(begin)

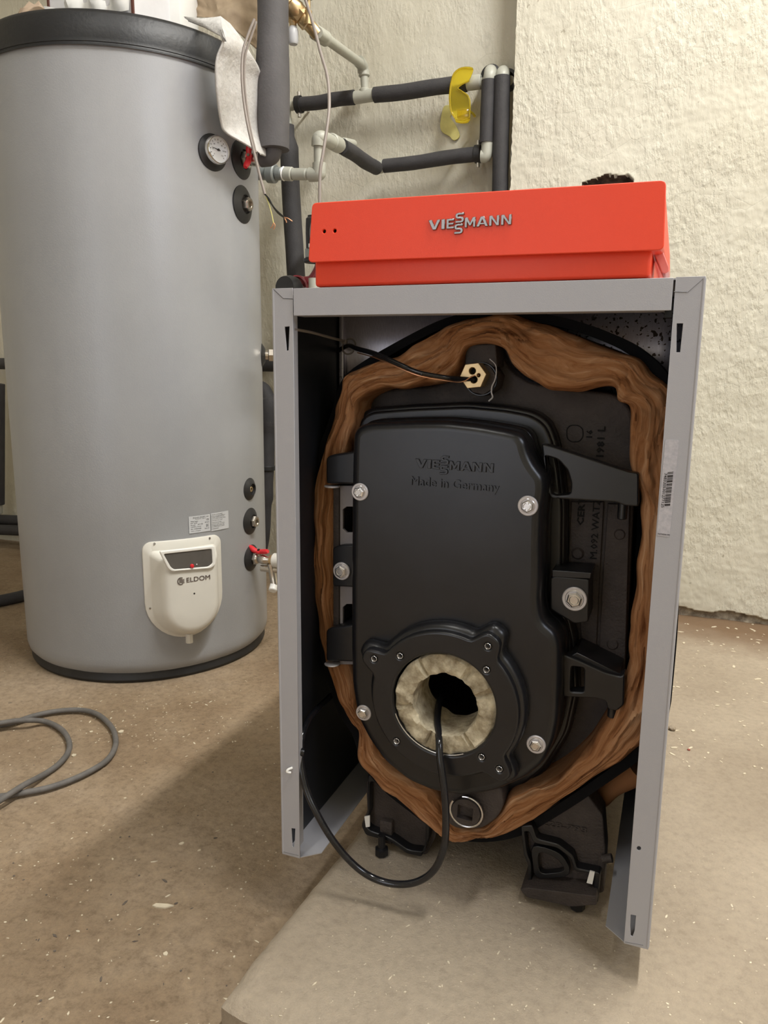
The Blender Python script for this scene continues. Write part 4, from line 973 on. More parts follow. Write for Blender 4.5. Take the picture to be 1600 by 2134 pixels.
for P, h, fl_ in secs: rings.append([bm.verts.new(cvp(a, b, h + cyl_c(a) * (1 - fl_))) for a, b in P])
L = len(rings[0])
for A, B in zip(rings, rings[1:]):
    for k in range(L): bm.faces.new((A[k], A[(k + 1) % L], B[(k + 1) % L], B[k]))
bm.faces.new(rings[-1]); cvr = bm2('cover_shell', bm, 'white', ec_)
def cplate(name, outs, h0, h1, mt, par, bev=0.0):
    me = curve_mesh(outs, h1 - h0, bev, 3)
    for v in me.vertices: v.co = cvp(v.co.x, v.co.y, (h0 + h1) / 2 + v.co.z)
    return link(name, me, mt, par)
W4 = [cpx(u, v, 0.063) for u, v in ((341, 1155), (441, 1144), (443, 1174), (434, 1181), (363, 1187), (356, 1182))]
wc = (sum(a for a, b in W4) / 6, sum(b for a, b in W4) / 6)
fo4 = round_loop([(wc[0] + (a - wc[0]) * 1.15, wc[1] + (b - wc[1]) * 1.30) for a, b in W4], 0.007, 4)
cplate('window_frame', [fo4, round_loop(W4, 0.004, 3)], 0.054, 0.064, 'whitebright', ec_, 0.002)
cplate('display_window', [round_loop([(wc[0] + (a - wc[0]) * 0.99, wc[1] + (b - wc[1]) * 0.98) for a, b in W4], 0.004, 3)], 0.056, 0.0618, 'smoke', ec_, 0.0004)
kq = cpx(401, 1180, 0.066); lathe('red_knob', [(0, 0.006), (0.0035, 0.0055), (0.0048, 0.003), (0.0048, 0.0)], cvp(kq[0], kq[1], 0.0616), cn, 'knobred', ec_, 20)
kq = cpx(411, 1177, 0.066); lathe('indicator', [(0, 0.002), (0.0014, 0.0015), (0.0016, 0.0)], cvp(kq[0], kq[1], 0.0616), cn, 'dial', ec_, 12)
e0 = cpx(389, 1214, 0.0605); e1 = cpx(438, 1208, 0.0605)
lettering('brand_print', 'ELDOM', None, (1, 0, 0), (0, 1, 0), e1[0] - e0[0], 0.0115, 0.0003, 'inkbrown', ec_, 0.008, mapf=lambda a, b, c: cvp(e0[0] + a, e0[1] + b, 0.0600 + c))
lg = cpx(377, 1211, 0.0605)
bm = bmesh.new()
add_tube(bm, [cvp(lg[0] + 0.0078 * math.cos(a), lg[1] + 0.0085 * math.sin(a), 0.0600) for a in [math.radians(q) for q in range(55, 306, 10)]], 0.0009, 6, 1, False)
for k in (-1, 0, 1):
    add_tube(bm, [cvp(lg[0] - 0.004 + 0.0125 * t, lg[1] + k * 0.0038 + 0.0012 * math.sin(t * 6), 0.0600) for t in (0, .25, .5, .75, 1)], 0.0008, 6, 3)
bm2('brand_emblem', bm, 'inkbrown', ec_)
kq = cpx(405, 1237, 0.060); lathe('small_hole', [(0, 0.0002), (0.0022, 0.0002), (0.0024, -0.001)], cvp(kq[0], kq[1], 0.0597), cn, 'ink', ec_, 14)
for u, v in ((323, 1134), (438, 1122), (315, 1270)):
    kq = cpx(u, v, 0.003); lathe('cover_screw', [(0, 0.0015), (0.0026, 0.001), (0.003, -0.001)], cvp(kq[0], kq[1], 0.0062 + cyl_c(kq[0])), cn, 'zinc', ec_, 14)
kq = cpx(394, 1330, 0.02); tube('cable_gland', [cvp(kq[0], -0.104, 0.022), cvp(kq[0], -0.128, 0.022)], 0.009, 'white', ec_, 8)
# rating labels above the cover
def wrap(z0):
    return lambda a, b, c: Vector((TC.x + (TR + 0.0012 + c) * math.cos(a / TR), TC.y + (TR + 0.0012 + c) * math.sin(a / TR), z0 + b))
def lab(uv_l, uv_r, hgt, rows, name, label):
    l = oncyl(*uv_l); r = oncyl(*uv_r); al = math.atan2(l.y - TC.y, l.x - TC.x) * TR; ar = math.atan2(r.y - TC.y, r.x - TC.x) * TR
    f = wrap(l.z); W_ = ar - al; nn = 12; bm = bmesh.new()
    g = [[bm.verts.new(f(al + W_ * i / nn, b, 0)) for b in (0, hgt)] for i in range(nn + 1)]
    for i in range(nn): bm.faces.new((g[i][0], g[i + 1][0], g[i + 1][1], g[i][1]))
    o_ = bm2(name, bm, 'label', None); tag(o_, label, 'label')
    letters('label_print', [(s, al + W_ * x, hgt * y, W_ * w_, hgt * h_, 0.0002, b_) for s, x, y, w_, h_, b_ in rows], 'inksoft', o_, lambda a, b, c: f(a, b, c + 0.0002))
    return o_
lab((394, 1112), (438, 1106), 0.043, [('ELDOM INVEST', .20, .86, .58, .07, .02), ('Ltd', .82, .87, .10, .06, .02), ('Bulgaria, Varna', .3, .78, .5, .05, 0), ('Water heater', .08, .66, .34, .06, .01), ('FV 200', .08, .55, .3, .06, .01), ('Model', .08, .44, .2, .06, .01),
     ('200 72S', .4, .46, .24, .06, .01), ('0.8 MPa / 8 bar', .08, .33, .48, .06, 0), ('No. 192200042', .08, .21, .48, .06, .01), ('Made in Bulgaria', .08, .09, .44, .05, .01), ('CE', .80, .66, .13, .10, .02), ('IPX4', .74, .52, .2, .06, 0), ('kW 3', .80, .26, .12, .2, .0), ('2019', .72, .16, .22, .05, .01)],
    'rating_label', 'silver rating label with a CE mark, left one above the white tank cover')
lab((440, 1107), (476, 1101), 0.046, [('Warning: read the manual', .03, .88, .6, .05, 0), ('before use and installation', .03, .80, .75, .05, 0), ('only by qualified persons', .03, .72, .7, .05, 0), ('do not switch on when empty', .03, .64, .78, .05, 0), ('anode check once a year', .03, .55, .6, .05, 0),
     ('Upozorenje: procitajte', .03, .44, .55, .05, 0), ('uputstvo prije upotrebe', .03, .36, .72, .05, 0), ('montaza samo strucno lice', .03, .28, .7, .05, 0), ('ne ukljucivati prazan', .03, .20, .7, .05, 0), ('kontrola anode', .03, .10, .36, .05, 0)],
    'warning_label', 'plain silver label of small text, right one above the white tank cover')

# ================================================================ ON TOP OF THE TANK
bx = thing('carton', 'white carton lying open on top of the grey tank', 'box', (-1.10, 0.80, ZC))
def on_top(u, v, y): return ony(u, v, y)
l_ = ony(103, 18, 0.72); r_ = ony(322, 20, 0.80)
tp_z = 1.437
box('carton_side', (l_.x, 0.72, tp_z), (r_.x, 0.725, tp_z + 0.2), 'card', bx)
box('carton_side', (l_.x, 0.725, tp_z), (l_.x + 0.004, 0.95, tp_z + 0.2), 'card', bx)
box('carton_side', (r_.x - 0.004, 0.725, tp_z), (r_.x, 0.95, tp_z + 0.2), 'card', bx)
plate('carton_corner', [[(l_.x - 0.003, tp_z), (l_.x + 0.002, tp_z), (l_.x + 0.002, tp_z + 0.2), (l_.x - 0.003, tp_z + 0.2)]], 0.716, 0.722, 'cardred', bx)
plate('carton_corner', [[(r_.x - 0.002, tp_z), (r_.x + 0.003, tp_z), (r_.x + 0.003, tp_z + 0.2), (r_.x - 0.002, tp_z + 0.2)]], 0.716, 0.722, 'cardred', bx)
# crumpled bright sheet in the box
bm = bmesh.new(); g = []
for i in range(25):
    row = []
    for j in range(5):
        x = l_.x + 0.008 + (r_.x - l_.x - 0.016) * i / 24; zt = tp_z + 0.040 + j * 0.0075 * (1 + 0.9 * math.exp(-((i - 10) / 2.5) ** 2) + 0.4 * math.exp(-((i - 23) / 2.0) ** 2))
        row.append(bm.verts.new((x, 0.716 - 0.004 * j * math.cos(i * 0.9) - 0.002 * j, zt)))
    g.append(row)
for i in range(24):
    for j in range(4): bm.faces.new((g[i][j], g[i + 1][j], g[i + 1][j + 1], g[i][j + 1]))
bm2('folded_flap', bm, 'whitebright', bx)
# white leaflet box right of it
a_ = ony(326, 24, 0.86); b_ = ony(375, 36, 0.86)
lb = box('white_box', (a_.x, 0.86, tp_z), (b_.x, 0.94, tp_z + 0.2), 'whitebright', None, 0.002)
tag(lb, 'small white box standing between the carton and the brown paper on the tank', 'box')
# beige wrapping behind
bm = bmesh.new(); bmesh.ops.create_icosphere(bm, subdivisions=3, radius=1)
pt = ony(72, 13, 0.80); pb = Vector((pt.x, 0.80, (pt.z + ZC) / 2)); ph = (pt.z - ZC) / 2 + 0.004
for v in bm.verts: v.co = Vector((pb.x + v.co.x * 0.055 * (1 + 0.3 * nz(*v.co, 3)), pb.y + v.co.y * 0.04, pb.z + v.co.z * ph * (1 + 0.4 * nz(*v.co, 4))))
tag(bm2('wrapping', bm, 'pink', None), 'small crumpled beige wrapping at the far left on top of the grey tank', 'wrapping')
# brown paper hanging behind the felt
def crumple(name, uvs_top, uvs_bot, y0, amp, mt, nu=40, nv=24, sc=8, thick=0.0):
    bm = bmesh.new(); g = []
    T = spline([Vector((u, v, y)) for u, v, y in uvs_top], 12); B = spline([Vector((u, v, y)) for u, v, y in uvs_bot], 12)
    def at(P, t): q = t * (len(P) - 1); i = min(int(q), len(P) - 2); return P[i].lerp(P[i + 1], q - i)
    for i in range(nu + 1):
        a = at(T, i / nu); b = at(B, i / nu); row = []
        for j in range(nv + 1):
            q = a.lerp(b, j / nv); p = ony(q.x, q.y, q.z); s = 1 if 0 < i < nu and 0 < j < nv else 0.3
            p.y += amp * s * (nz(p.x, p.z, 0, sc) + 0.5 * abs(nz(p.x, p.z, 4, sc * 2.2))); row.append(bm.verts.new(p))
        g.append(row)
    for i in range(nu):
        for j in range(nv): bm.faces.new((g[i][j], g[i + 1][j], g[i + 1][j + 1], g[i][j + 1]))
    o_ = bm2(name, bm, mt, None)
    sm = o_.modifiers.new('thickness', 'SOLIDIFY'); sm.thickness = thick or 0.001
    return o_
o_ = crumple('brown_paper', [(372, -30, 0.98), (450, -32, 0.95), (545, -30, 0.98)], [(372, 40, 0.98), (455, 40, 0.90), (545, 112, 0.98)], 0.95, 0.035, 'paper', sc=14)
tag(o_, 'crumpled brown paper heaped behind the white felt at the top of the tank', 'paper')
# white felt hanging over the rim
FT = [(380, 34, 0.80), (420, 40, 0.76), (459, 36, 0.735), (500, 72, 0.80), (540, 128, 0.90)]
FB = [(380, 38, 0.80), (414, 58, 0.735), (463, 88, 0.700), (447, 150, 0.700), (455, 240, 0.730)]
bm = bmesh.new()
cols = [  # columns of the drape: each a list of (u,v,y) from top to bottom
    [(384, 36, 0.800), (390, 40, 0.790), (392, 43, 0.775)],
    [(420, 40, 0.770), (422, 46, 0.755), (424, 56, 0.735)],
    [(450, 37, 0.740), (452, 52, 0.720), (458, 74, 0.700)],
    [(459, 35, 0.730), (462, 60, 0.708), (470, 86, 0.692)]]
def felt_sheet():
    bm = bmesh.new()
    # outline left edge (free edge) and right edge (behind the sleeve), sampled downwards
    Lf = spline([Vector(q) for q in [(459, 35, 0.735), (461, 60, 0.712), (464, 86, 0.695), (452, 118, 0.690), (449, 150, 0.692), (452, 200, 0.706), (460, 255, 0.730), (470, 276, 0.745), (510, 300, 0.790), (545, 322, 0.84)]], 10)
    Rt = spline([Vector(q) for q in [(478, 50, 0.76), (500, 78, 0.77), (520, 110, 0.80), (538, 140, 0.84), (545, 170, 0.87), (548, 210, 0.88), (550, 245, 0.89), (552, 275, 0.89), (553, 300, 0.88), (553, 326, 0.86)]], 10)
    g = []
    for a, b in zip(Lf, Rt):
        row = []
        for k in range(25):
            q = a.lerp(b, k / 24); p = ony(q.x, q.y, q.z)
            p.y += -0.012 * math.sin(k / 24 * PI) + 0.010 * nz(p.x, p.z, 0, 14) * math.sin(k / 24 * PI)
            row.append(bm.verts.new(p))
        g.append(row)
    for i in range(len(g) - 1):
        for k in range(24): bm.faces.new((g[i][k], g[i + 1][k], g[i + 1][k + 1], g[i][k + 1]))
    # part lying over the rim
    h = []
    for c in cols + [[tuple(q) for q in ((459, 35, 0.735), (461, 60, 0.712), (464, 86, 0.695))]]:
        h.append([bm.verts.new(ony(*q)) for q in c])
    for i in range(len(h) - 1):
        for k in range(2): bm.faces.new((h[i][k], h[i + 1][k], h[i + 1][k + 1], h[i][k + 1]))
    o_ = bm2('felt_sheet', bm, 'felt', None); s = o_.modifiers.new('thickness', 'SOLIDIFY'); s.thickness = 0.004; s.offset = 0
    return o_
tag(felt_sheet(), 'white felt sheet hanging over the right rim of the grey tank', 'felt sheet')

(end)

Written instruction:
Copy out every line of the data that includes "part".

Task result:
The Blender Python script for this scene continues. Write part 4, from line 973 on. More parts follow. Write for Blender 4.5. Take the picture to be 1600 by 2134 pixels.
    # part lying over the rim